PRESS RELEASE from Sion Campaign Group

BRISTOL CITY COUNCIL ON DODGY GROUND AFTER APPROVING A PLANNING APPLICATION

The credit crunch is hitting property developers hard maybe pushing them to try their luck with the Bristol City Council Planning Department as land is so much more valuable with Planning Consent. Birakos Enterprises Ltd bought the Sion Hill car park site in historic Clifton from Taylor Woodrow for an alleged sum of £1 million. On the Title Deed, and on the title plan from the land registry, it shows that the boundary of the title does not include the whole car park. In fact the bottom 1/5th of the site (that has a pro rata value of £250,000) is not owned by the developers and is in fact unregistered land i.e. it has no known owner. However, this didn’t stop Birakos putting forward a scheme that included this 1/5th. Local residents who formed the Sion Campaign Group were up in arms and Derek Taylor, owner of The Grapes bar provided the Planning Officer, Francis McInally, with documentary evidence which showed that the land was unregistered. Mr McInally was sympathetic and made it clear that the land issues would need to be resolved before this went to the Planning Committee. This issue was taken out of his hands and passed to the Council’s legal department. Three days before the application went to committee Mr McInally was given extended leave and was replaced by Planning Officer Alison Straw.

Now here’s a strange fact. You don’t have to own a piece of land to apply for Planning Consent, you can just self certify that you do own it by filing out Certificate A on the planning application form. But, as the Sion Hill Campaign group pointed out to the Council’s legal representative Kevin Hill via their Barrister, Birakos doesn’t own 1/5th of the site and therefore should have filled out Certificate C that has with it a different set of procedures. Because they didn’t do this the application, it is claimed, is invalid and shouldn’t be considered. There are legal precedents for this i.e. Main v Swansea City Council and others, 1984, which show that errors on a Certificate of Ownership make a planning permission unlawful. Interestingly it isn’t open to a Local Planning Authority to grant a planning permission that can be quashed by the high court afterwards or to grant planning permission where there is no realistic possibility of seeing build, as is the case when the developer doesn’t own part of the site.

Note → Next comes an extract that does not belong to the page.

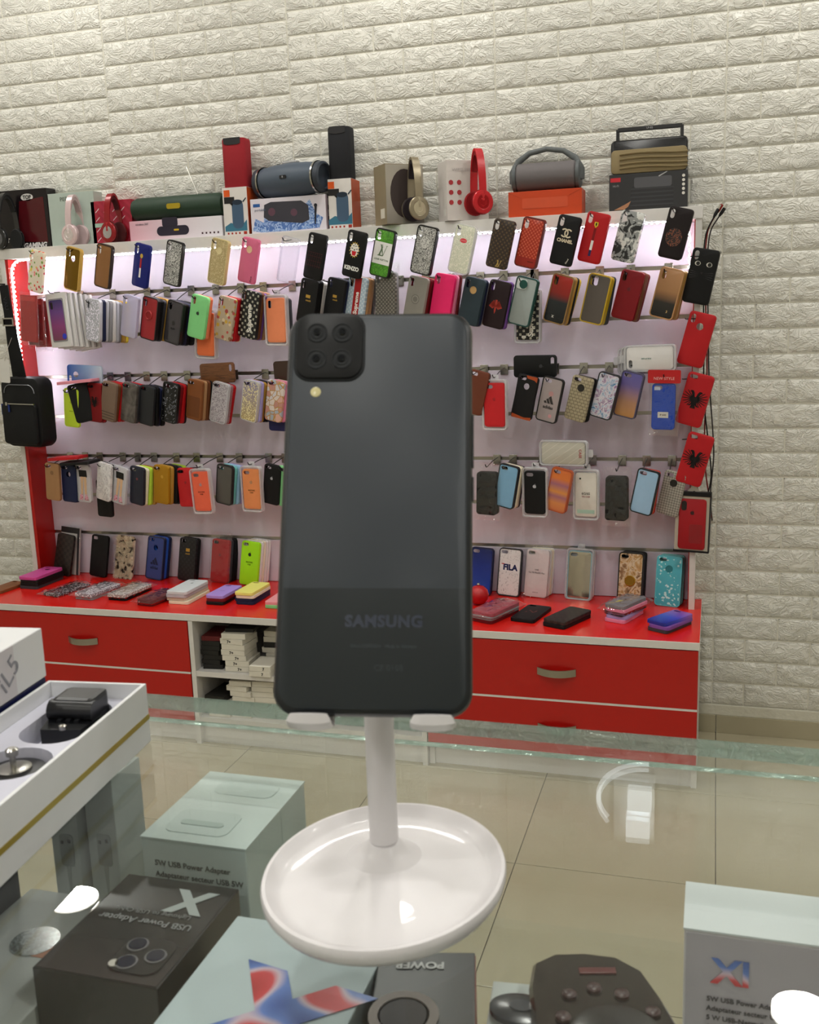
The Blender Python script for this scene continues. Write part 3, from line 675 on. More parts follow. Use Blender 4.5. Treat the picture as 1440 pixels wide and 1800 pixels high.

On Monday 3rd November the campaign groups barrister wrote to Mr Kevin Hill of the council’s legal team setting out the legal position as outlined above. Mr Hill responded at 1157am on Tuesday 4th November bringing into play for the first time that he believed that Birakos was an “adverse possessor” of the disputed 20% of the land. The deadline for the Campaign Group spokespersons to submit their statements for the Development Committee’s consideration was three minutes after the arrival of the email, i.e. at 12 noon. It was therefore not possible for them to address the “adverse possession” issue in their written statements and only touch upon it in their verbal 3 minute comments to the committee.

When the adverse possession issued was raised in committee councilors seemed very confused even as to what part of the site the disputed land formed. Surprisingly neither the Council’s legal team or the Planning Officer, Alison Straw, had any drawings that showed the area in question. It was down to Jayne Chard of the Sion Campaign Group to pass to the Councilors a copy of the Land Registry title that showed the disputed area. The council’s legal representative seemed unable to offer a clear explanation as to the meaning of Adverse Possession. Councilors looked confused as the web cast bears witness.

According to committee protocol the representatives of the Sion Campaign Group, having had their allocated three minutes at the beginning of the session before this issue was raised by councilors, were not allowed to speak. However the facts are that the 2003 Land Act states that if you can prove open, adverse and exclusive occupation of the land coupled with an intention to occupy for a continuous period of 10 or 12 years and the relevant conditions are met then effectively the ownership of the land transfers to you. Birakos have owned the land for approximately one year.

It seemed that the committee almost totally ignored the other objections raised by over 50 households and CHIS relating to the plans. Some of these objections were as follows: the scheme was unsuitable for a Conservation area, it represented a serious over development of the site and also it caused causing gross overlooking issues for existing residents .

The Committee passed the planning application by 7 votes to 2.